Output all the data exactly. Pictures do not belong in the copy.

- - -

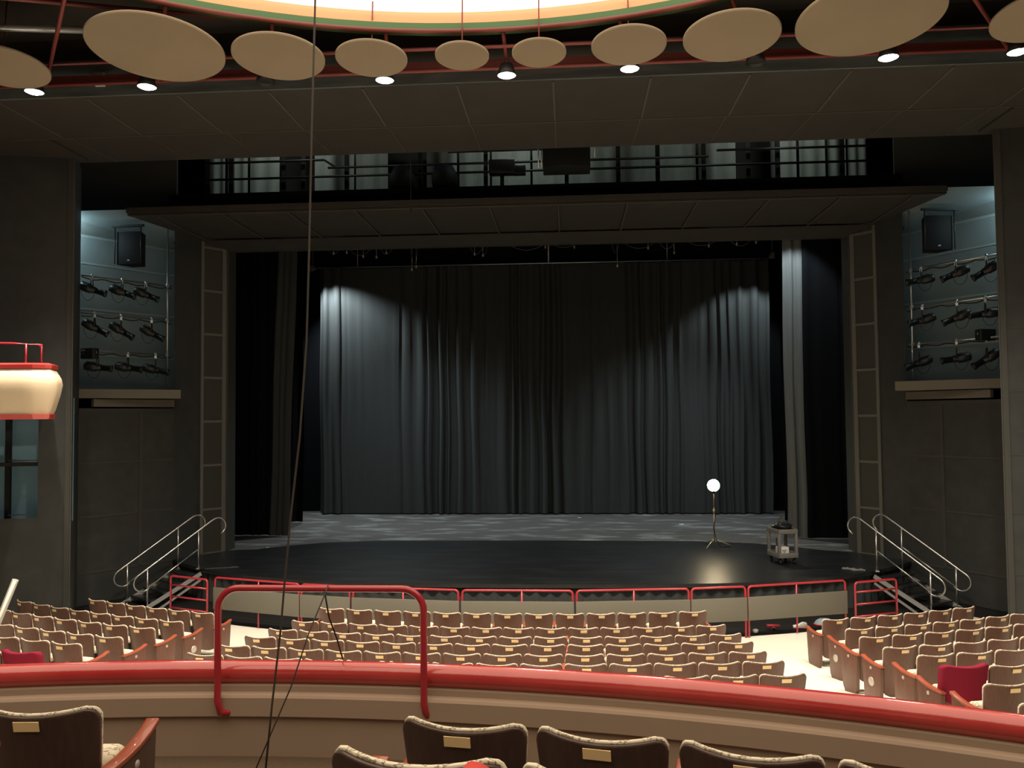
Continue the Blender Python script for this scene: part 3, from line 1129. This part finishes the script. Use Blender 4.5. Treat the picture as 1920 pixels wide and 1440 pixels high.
SPM = spot_meshes()
PLIST = {
    'left': [[(-10.3, 18.83, 7.43, -18), (-9.9, 19.44, 7.45, -20), (-9.57, 19.95, 7.46, -22)],
             [(-10.26, 18.89, 6.52, -28), (-9.91, 19.43, 6.5, -32), (-9.48, 20.09, 6.5, -28)],
             [(-10.22, 18.96, 5.58, -6), (-9.81, 19.58, 5.6, -8), (-9.42, 20.18, 5.58, -12)]],
    'right': [[(9.4, 20.22, 7.48, -6), (9.87, 19.49, 7.5, -22), (10.26, 18.89, 7.46, -30)],
              [(9.4, 20.21, 6.52, -14), (9.87, 19.49, 6.49, -22), (10.23, 18.94, 6.5, -5)],
              [(9.34, 20.31, 5.51, -20), (9.85, 19.52, 5.55, -8), (10.23, 18.94, 5.5, -32)]]}
rowname = ['top', 'middle', 'bottom']
for side, s in (('left', -1), ('right', 1)):
    for r, row in enumerate(PLIST[side]):
        zp = [7.75, 6.86, 5.97][r] if s < 0 else [7.78, 6.86, 5.97][r]
        # pipe with drooping cable
        tp = thing('lighting_pipe', 'horizontal steel pipe, %s one in the %s lighting alcove' % (rowname[r], side), 'lighting pipe', (0, 0, 0), 0, 'alcove lighting pipes')
        a = Vector((10.46 * s, 18.66, zp))
        b = Vector((9.2 * s, 20.56, zp))
        link('pipe', MB().tube([a, b], .022, 8).mesh('pipe', M['steel'] if s > 0 else M['fixture_grey']), tp)
        rnd = random.Random(r + 5 * (s + 2))
        pts = []
        for k in range(25):
            q = a.lerp(b, k / 24)
            pts.append((q.x, q.y, q.z - .035 - .05 * abs(math.sin(k * .55 + r)) + rnd.uniform(-.006, .006)))
        link('cable', MB().tube(pts, .014, 6).mesh('cable', M['cable_black']), tp)
        names = ['nearest the tower', 'middle of the row', 'nearest the stage'] if s < 0 else ['nearest the stage', 'middle of the row', 'nearest the tower']
        for k, (x, y, z, pit) in enumerate(row):
            t = thing('stage_spotlight', 'black stage spotlight on the %s alcove\'s %s pipe, %s' % (side, rowname[r], names[k]), 'spotlight', (x, y, z), 0, 'alcove spotlights')
            az = math.atan2(.42, -s * 1.0) - PI / 2 + rnd.uniform(-.06, .06)
            rot = (math.radians(pit), 0, az)
            dz = zp - z
            o = link('body', SPM[0], t)
            o.rotation_euler = rot
            lt = link('lens_tube', SPM[1], t)
            lt.rotation_euler = rot
            ln = link('lens', SPM[2], t)
            ln.rotation_euler = rot
            o = link('yoke', SPM[3], t)
            o.rotation_euler = (0, 0, az)
            o = link('clamp', SPM[4], t)
            o.rotation_euler = (0, 0, az)
            o.location = (0, 0, dz - .34)
            # safety cable loop
            cs, sn = math.cos(az), math.sin(az)
            pts = [(-.3 * -sn * math.cos(q) * .5 - sn * -.1, .3 * cs * -.5 * math.cos(q) + .0, -.16 - .1 * math.sin(q) + .16 * (1 - math.sin(q))) for q in [PI * j / 10 for j in range(11)]]
            link('power_cord', MB().tube(pts, .006, 5).mesh('power_cord', M['cable_black']), t)
    # vertical pole at the stage end
    tp = thing('lighting_pole', 'vertical steel pole at the stage end of the %s alcove' % side, 'pole', (9.24 * s, 20.42, 5.05))
    link('tube', MB().tube([(0, 0, 0), (0, 0, 4.35)], .025, 8).mesh('tube', M['steel']), tp)
    for z in (.92, 1.81, 2.7):
        link('coupler', MB().box((0, 0, z), (.07, .07, .08)).mesh('coupler', M['clamp'], .005), tp)
    # flood box
    fx = (-10.32, 18.8, 5.9) if s < 0 else (10.22, 18.95, 6.03)
    t = thing('flood_light', 'square black flood light on the bottom pipe of the %s alcove' % side, 'flood light', fx, .3 * s)
    link('housing', MB().box((0, 0, .0), (.4, .18, .25)).mesh('housing', M['fixture'], .015), t)
    link('bracket', MB().tube([(-.21, 0, 0), (-.21, 0, .05), (.21, 0, .05), (.21, 0, 0)], .01, 6).mesh('bracket', M['clamp']), t)
    # speaker
    sx = (-9.74, 19.69, 8.57) if s < 0 else (9.6, 19.93, 8.53)
    t = thing('loudspeaker', 'black loudspeaker hanging in a steel frame in the %s alcove' % side, 'speaker', sx, .1 * s)
    mb = MB().prism([(-.32, -.22), (.32, -.22), (.18, .2), (-.18, .2)], -.43, .38)
    link('cabinet', mb.mesh('cabinet', M['speaker'], .012), t)
    mb = MB()
    for q in (-1, 1):
        mb.tube([(q * .35, -.25, -.42), (q * .35, -.25, .5)], .014, 6)
    mb.box((0, -.25, .51), (.84, .07, .05))
    mb.tube([(-.35, -.22, .48), (0, -.1, .4), (.35, -.22, .48)], .006, 5)
    link('hanging_frame', mb.mesh('hanging_frame', M['fixture']), t)
    link('badge', MB().box((.0, -.225, -.33), (.06, .01, .03)).mesh('badge', M['clamp']), t)
    # cool alcove lamp tucked behind the tower edge
    lx = (11.15 * s, 19.0, 9.05)
    t = thing('alcove_lamp', 'cool wall lamp tucked behind the tower edge in the %s alcove' % side, 'lamp', lx)
    link('housing', MB().lathe([(.02, .1), (.07, .06), (.09, 0)], 12).mesh('housing', M['fixture_grey']), t)
    point_light('lamp', (lx[0], lx[1], lx[2] - .08), ALCOVE_W, (.72, .95, 1.0), .08, t)

# lit windows behind the mesh of the left tower
for s in (-1,):
    mb = MB()
    p0, p1 = Vector((-9.5, 16.9)), Vector((-12.1, 16.3))
    wallquad(mb, p0, p1, 2.2, 4.8)
    struct('window_1', mb, M['window_blue'], 'dim blue-lit window behind the mesh of the left tower')
    mb = MB()
    u = (p1 - p0).normalized()
    for f in (.0, .9, 1.8):
        q = Vector((-9.72, 16.6)) + (Vector((-11.8, 16.1)) - Vector((-9.72, 16.6))) * (f / 2.15)
        mb.box((q.x, q.y, 3.5), (.1, .08, 2.6))
    mb.bar((-9.6, 16.6, 3.42), (-12, 16.05, 3.42), .08, .08)
    struct('trim_9', mb, M['can_black'], 'dark cross bars in front of the left tower window')
    tw = thing('window_lamp', 'cool lamp in the room behind the left tower window', 'lamp', (-10.6, 15.9 + .5, 4.75))
    link('housing', MB().box((0, 0, .02), (.3, .05, .04)).mesh('housing', M['fixture_grey']), tw)
    point_light('lamp', (-10.6, 16.38, 4.6), 3, (.6, .95, 1), .05, tw)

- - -

§ **Written answer**:
Continue the Blender Python script for this scene: part 3, from line 1129. This part finishes the script. Use Blender 4.5. Treat the picture as 1920 pixels wide and 1440 pixels high.
SPM = spot_meshes()
PLIST = {
    'left': [[(-10.3, 18.83, 7.43, -18), (-9.9, 19.44, 7.45, -20), (-9.57, 19.95, 7.46, -22)],
             [(-10.26, 18.89, 6.52, -28), (-9.91, 19.43, 6.5, -32), (-9.48, 20.09, 6.5, -28)],
             [(-10.22, 18.96, 5.58, -6), (-9.81, 19.58, 5.6, -8), (-9.42, 20.18, 5.58, -12)]],
    'right': [[(9.4, 20.22, 7.48, -6), (9.87, 19.49, 7.5, -22), (10.26, 18.89, 7.46, -30)],
              [(9.4, 20.21, 6.52, -14), (9.87, 19.49, 6.49, -22), (10.23, 18.94, 6.5, -5)],
              [(9.34, 20.31, 5.51, -20), (9.85, 19.52, 5.55, -8), (10.23, 18.94, 5.5, -32)]]}
rowname = ['top', 'middle', 'bottom']
for side, s in (('left', -1), ('right', 1)):
    for r, row in enumerate(PLIST[side]):
        zp = [7.75, 6.86, 5.97][r] if s < 0 else [7.78, 6.86, 5.97][r]
        # pipe with drooping cable
        tp = thing('lighting_pipe', 'horizontal steel pipe, %s one in the %s lighting alcove' % (rowname[r], side), 'lighting pipe', (0, 0, 0), 0, 'alcove lighting pipes')
        a = Vector((10.46 * s, 18.66, zp))
        b = Vector((9.2 * s, 20.56, zp))
        link('pipe', MB().tube([a, b], .022, 8).mesh('pipe', M['steel'] if s > 0 else M['fixture_grey']), tp)
        rnd = random.Random(r + 5 * (s + 2))
        pts = []
        for k in range(25):
            q = a.lerp(b, k / 24)
            pts.append((q.x, q.y, q.z - .035 - .05 * abs(math.sin(k * .55 + r)) + rnd.uniform(-.006, .006)))
        link('cable', MB().tube(pts, .014, 6).mesh('cable', M['cable_black']), tp)
        names = ['nearest the tower', 'middle of the row', 'nearest the stage'] if s < 0 else ['nearest the stage', 'middle of the row', 'nearest the tower']
        for k, (x, y, z, pit) in enumerate(row):
            t = thing('stage_spotlight', 'black stage spotlight on the %s alcove\'s %s pipe, %s' % (side, rowname[r], names[k]), 'spotlight', (x, y, z), 0, 'alcove spotlights')
            az = math.atan2(.42, -s * 1.0) - PI / 2 + rnd.uniform(-.06, .06)
            rot = (math.radians(pit), 0, az)
            dz = zp - z
            o = link('body', SPM[0], t)
            o.rotation_euler = rot
            lt = link('lens_tube', SPM[1], t)
            lt.rotation_euler = rot
            ln = link('lens', SPM[2], t)
            ln.rotation_euler = rot
            o = link('yoke', SPM[3], t)
            o.rotation_euler = (0, 0, az)
            o = link('clamp', SPM[4], t)
            o.rotation_euler = (0, 0, az)
            o.location = (0, 0, dz - .34)
            # safety cable loop
            cs, sn = math.cos(az), math.sin(az)
            pts = [(-.3 * -sn * math.cos(q) * .5 - sn * -.1, .3 * cs * -.5 * math.cos(q) + .0, -.16 - .1 * math.sin(q) + .16 * (1 - math.sin(q))) for q in [PI * j / 10 for j in range(11)]]
            link('power_cord', MB().tube(pts, .006, 5).mesh('power_cord', M['cable_black']), t)
    # vertical pole at the stage end
    tp = thing('lighting_pole', 'vertical steel pole at the stage end of the %s alcove' % side, 'pole', (9.24 * s, 20.42, 5.05))
    link('tube', MB().tube([(0, 0, 0), (0, 0, 4.35)], .025, 8).mesh('tube', M['steel']), tp)
    for z in (.92, 1.81, 2.7):
        link('coupler', MB().box((0, 0, z), (.07, .07, .08)).mesh('coupler', M['clamp'], .005), tp)
    # flood box
    fx = (-10.32, 18.8, 5.9) if s < 0 else (10.22, 18.95, 6.03)
    t = thing('flood_light', 'square black flood light on the bottom pipe of the %s alcove' % side, 'flood light', fx, .3 * s)
    link('housing', MB().box((0, 0, .0), (.4, .18, .25)).mesh('housing', M['fixture'], .015), t)
    link('bracket', MB().tube([(-.21, 0, 0), (-.21, 0, .05), (.21, 0, .05), (.21, 0, 0)], .01, 6).mesh('bracket', M['clamp']), t)
    # speaker
    sx = (-9.74, 19.69, 8.57) if s < 0 else (9.6, 19.93, 8.53)
    t = thing('loudspeaker', 'black loudspeaker hanging in a steel frame in the %s alcove' % side, 'speaker', sx, .1 * s)
    mb = MB().prism([(-.32, -.22), (.32, -.22), (.18, .2), (-.18, .2)], -.43, .38)
    link('cabinet', mb.mesh('cabinet', M['speaker'], .012), t)
    mb = MB()
    for q in (-1, 1):
        mb.tube([(q * .35, -.25, -.42), (q * .35, -.25, .5)], .014, 6)
    mb.box((0, -.25, .51), (.84, .07, .05))
    mb.tube([(-.35, -.22, .48), (0, -.1, .4), (.35, -.22, .48)], .006, 5)
    link('hanging_frame', mb.mesh('hanging_frame', M['fixture']), t)
    link('badge', MB().box((.0, -.225, -.33), (.06, .01, .03)).mesh('badge', M['clamp']), t)
    # cool alcove lamp tucked behind the tower edge
    lx = (11.15 * s, 19.0, 9.05)
    t = thing('alcove_lamp', 'cool wall lamp tucked behind the tower edge in the %s alcove' % side, 'lamp', lx)
    link('housing', MB().lathe([(.02, .1), (.07, .06), (.09, 0)], 12).mesh('housing', M['fixture_grey']), t)
    point_light('lamp', (lx[0], lx[1], lx[2] - .08), ALCOVE_W, (.72, .95, 1.0), .08, t)

# lit windows behind the mesh of the left tower
for s in (-1,):
    mb = MB()
    p0, p1 = Vector((-9.5, 16.9)), Vector((-12.1, 16.3))
    wallquad(mb, p0, p1, 2.2, 4.8)
    struct('window_1', mb, M['window_blue'], 'dim blue-lit window behind the mesh of the left tower')
    mb = MB()
    u = (p1 - p0).normalized()
    for f in (.0, .9, 1.8):
        q = Vector((-9.72, 16.6)) + (Vector((-11.8, 16.1)) - Vector((-9.72, 16.6))) * (f / 2.15)
        mb.box((q.x, q.y, 3.5), (.1, .08, 2.6))
    mb.bar((-9.6, 16.6, 3.42), (-12, 16.05, 3.42), .08, .08)
    struct('trim_9', mb, M['can_black'], 'dark cross bars in front of the left tower window')
    tw = thing('window_lamp', 'cool lamp in the room behind the left tower window', 'lamp', (-10.6, 15.9 + .5, 4.75))
    link('housing', MB().box((0, 0, .02), (.3, .05, .04)).mesh('housing', M['fixture_grey']), tw)
    point_light('lamp', (-10.6, 16.38, 4.6), 3, (.6, .95, 1), .05, tw)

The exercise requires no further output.